Write the data below out exactly as it stands. Do not include the pictures.

·····

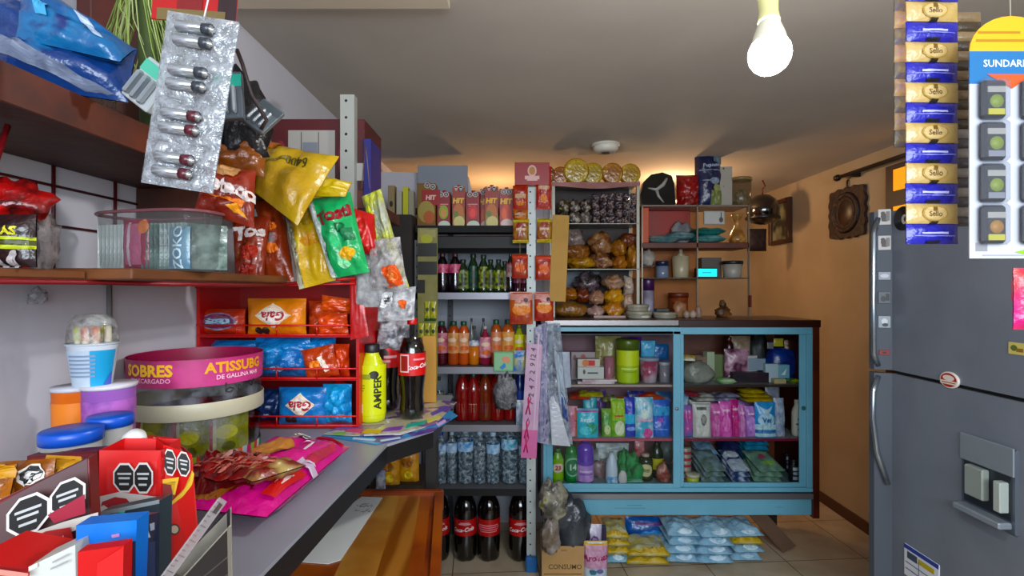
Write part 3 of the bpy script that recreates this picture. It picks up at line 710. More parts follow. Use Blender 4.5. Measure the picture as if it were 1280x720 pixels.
# red wire display rack
RY = 1.31
red = paint('#b01626', .35); redd = paint('#c01c2c', .35)
rx0, rx1 = -.803, -.395
r = empty('display_rack', 'red metal three-tier display rack holding cookie packs against the left wall', 'rack', (rx0, RY, CZ))
def tl(z): return z-CZ
top = Z(352, RY)
mb = MB(); mb.prism([(-.004, 0), (.004, 0), (.004, .20), (-.004, .20)], 0, top-CZ, red); mb.build('side_panel', r)
ww = rx1-rx0
mb = MB(); mb.add([(ww-.004, 0, 0), (ww+.004, 0, 0), (ww+.004, .20, 0), (ww-.004, .20, 0), (ww-.004, 0, tl(top)), (ww+.004, 0, tl(top)), (ww+.004, .20, tl(top)+.005), (ww-.004, .20, tl(top)+.005)],
                  [(3,2,1,0),(4,5,6,7),(0,1,5,4),(2,3,7,6),(1,2,6,5),(3,0,4,7)], red); mb.build('side_panel', r)
MB().box(0, ww, .196, .20, 0, top-CZ, paint('#8a1220', .4)).build('back_panel', r)
tiers = [Z(533, RY), Z(474, RY), Z(420, RY)]
for t in tiers:
    mb = MB(); mb.box(.004, ww-.004, .0, .196, tl(t)-.004, tl(t), red, .001); mb.build('tier_shelf', r)
    mb = MB(); mb.tube([(0, -.004, tl(t)+.003), (ww, -.004, tl(t)+.003)], .0025, redd, 6); mb.tube([(0, -.008, tl(t)+.028), (ww, -.008, tl(t)+.028)], .0022, redd, 6)
    for k in range(1, 4): mb.tube([(ww*k/4, -.006, tl(t)+.003), (ww*k/4, -.008, tl(t)+.028)], .0018, redd, 6)
    mb.build('front_rail', r)
mb = MB(); mb.tube([(0, 0, tl(top)), (ww*.5, -.03, tl(top)-.008), (ww, -.02, tl(top)+.008)], .004, redd, 6); mb.tube([(0, -.01, tl(top)-.015), (ww, -.022, tl(top)-.005)], .003, redd, 6); mb.build('header_rail', r)
# packs on the rack
g_or = foil('#e0901c', '#d88018', ns=8); g_bl = foil('#1c78b8', '#1868a8', ns=8); cy = foil('#1a86c4', '#0f62a8', ns=9, bump=.6); org = foil('#b44c1c', '#a03c14', ns=10, bump=.6)
def gala(body): return [('d', 0, .08, .62, .66, '#e8dccc'), ('d', 0, .08, .56, .58, '#f0c8a0'), ('d', 0, .08, .52, .53, '#efe6da'), ('t', 0, .06, .26, '#a8283c', 'Gala', 180, .15, .03), ('e', -.5, -.7, .12, .18, '#2a1c18'), ('e', -.28, -.72, .12, .18, '#2a1c18')]
t0, t1, t2 = tiers
P = RY+.04
pouch('cookie_pack', 'orange cookie pack with a purple oval logo, top tier left end', 'cookie pack', (246, 386, 307, 420), P, foil('#c2491c', '#a83a18', ns=9), d=.045, z0=t2, items=[('e', .05, .05, .72, .66, '#8c8098'), ('e', .05, .05, .66, .56, '#7a3a58'), ('r', .05, .08, .48, .2, '#9cc4d8'), ('e', -.82, -.1, .1, .2, '#2a1c18'), ('e', -.82, -.6, .1, .2, '#2a1c18')], rot=(0,0,0))
pouch('cookie_pack', 'bright orange pack with an upside-down red Gala logo, top tier middle', 'cookie pack', (310, 373, 383, 421), P, g_or, d=.05, z0=t2, items=gala(0))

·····

» **FINISHED EXERCISE**:
Write part 3 of the bpy script that recreates this picture. It picks up at line 710. More parts follow. Use Blender 4.5. Measure the picture as if it were 1280x720 pixels.
# red wire display rack
RY = 1.31
red = paint('#b01626', .35); redd = paint('#c01c2c', .35)
rx0, rx1 = -.803, -.395
r = empty('display_rack', 'red metal three-tier display rack holding cookie packs against the left wall', 'rack', (rx0, RY, CZ))
def tl(z): return z-CZ
top = Z(352, RY)
mb = MB(); mb.prism([(-.004, 0), (.004, 0), (.004, .20), (-.004, .20)], 0, top-CZ, red); mb.build('side_panel', r)
ww = rx1-rx0
mb = MB(); mb.add([(ww-.004, 0, 0), (ww+.004, 0, 0), (ww+.004, .20, 0), (ww-.004, .20, 0), (ww-.004, 0, tl(top)), (ww+.004, 0, tl(top)), (ww+.004, .20, tl(top)+.005), (ww-.004, .20, tl(top)+.005)],
                  [(3,2,1,0),(4,5,6,7),(0,1,5,4),(2,3,7,6),(1,2,6,5),(3,0,4,7)], red); mb.build('side_panel', r)
MB().box(0, ww, .196, .20, 0, top-CZ, paint('#8a1220', .4)).build('back_panel', r)
tiers = [Z(533, RY), Z(474, RY), Z(420, RY)]
for t in tiers:
    mb = MB(); mb.box(.004, ww-.004, .0, .196, tl(t)-.004, tl(t), red, .001); mb.build('tier_shelf', r)
    mb = MB(); mb.tube([(0, -.004, tl(t)+.003), (ww, -.004, tl(t)+.003)], .0025, redd, 6); mb.tube([(0, -.008, tl(t)+.028), (ww, -.008, tl(t)+.028)], .0022, redd, 6)
    for k in range(1, 4): mb.tube([(ww*k/4, -.006, tl(t)+.003), (ww*k/4, -.008, tl(t)+.028)], .0018, redd, 6)
    mb.build('front_rail', r)
mb = MB(); mb.tube([(0, 0, tl(top)), (ww*.5, -.03, tl(top)-.008), (ww, -.02, tl(top)+.008)], .004, redd, 6); mb.tube([(0, -.01, tl(top)-.015), (ww, -.022, tl(top)-.005)], .003, redd, 6); mb.build('header_rail', r)
# packs on the rack
g_or = foil('#e0901c', '#d88018', ns=8); g_bl = foil('#1c78b8', '#1868a8', ns=8); cy = foil('#1a86c4', '#0f62a8', ns=9, bump=.6); org = foil('#b44c1c', '#a03c14', ns=10, bump=.6)
def gala(body): return [('d', 0, .08, .62, .66, '#e8dccc'), ('d', 0, .08, .56, .58, '#f0c8a0'), ('d', 0, .08, .52, .53, '#efe6da'), ('t', 0, .06, .26, '#a8283c', 'Gala', 180, .15, .03), ('e', -.5, -.7, .12, .18, '#2a1c18'), ('e', -.28, -.72, .12, .18, '#2a1c18')]
t0, t1, t2 = tiers
P = RY+.04
pouch('cookie_pack', 'orange cookie pack with a purple oval logo, top tier left end', 'cookie pack', (246, 386, 307, 420), P, foil('#c2491c', '#a83a18', ns=9), d=.045, z0=t2, items=[('e', .05, .05, .72, .66, '#8c8098'), ('e', .05, .05, .66, .56, '#7a3a58'), ('r', .05, .08, .48, .2, '#9cc4d8'), ('e', -.82, -.1, .1, .2, '#2a1c18'), ('e', -.82, -.6, .1, .2, '#2a1c18')], rot=(0,0,0))
pouch('cookie_pack', 'bright orange pack with an upside-down red Gala logo, top tier middle', 'cookie pack', (310, 373, 383, 421), P, g_or, d=.05, z0=t2, items=gala(0))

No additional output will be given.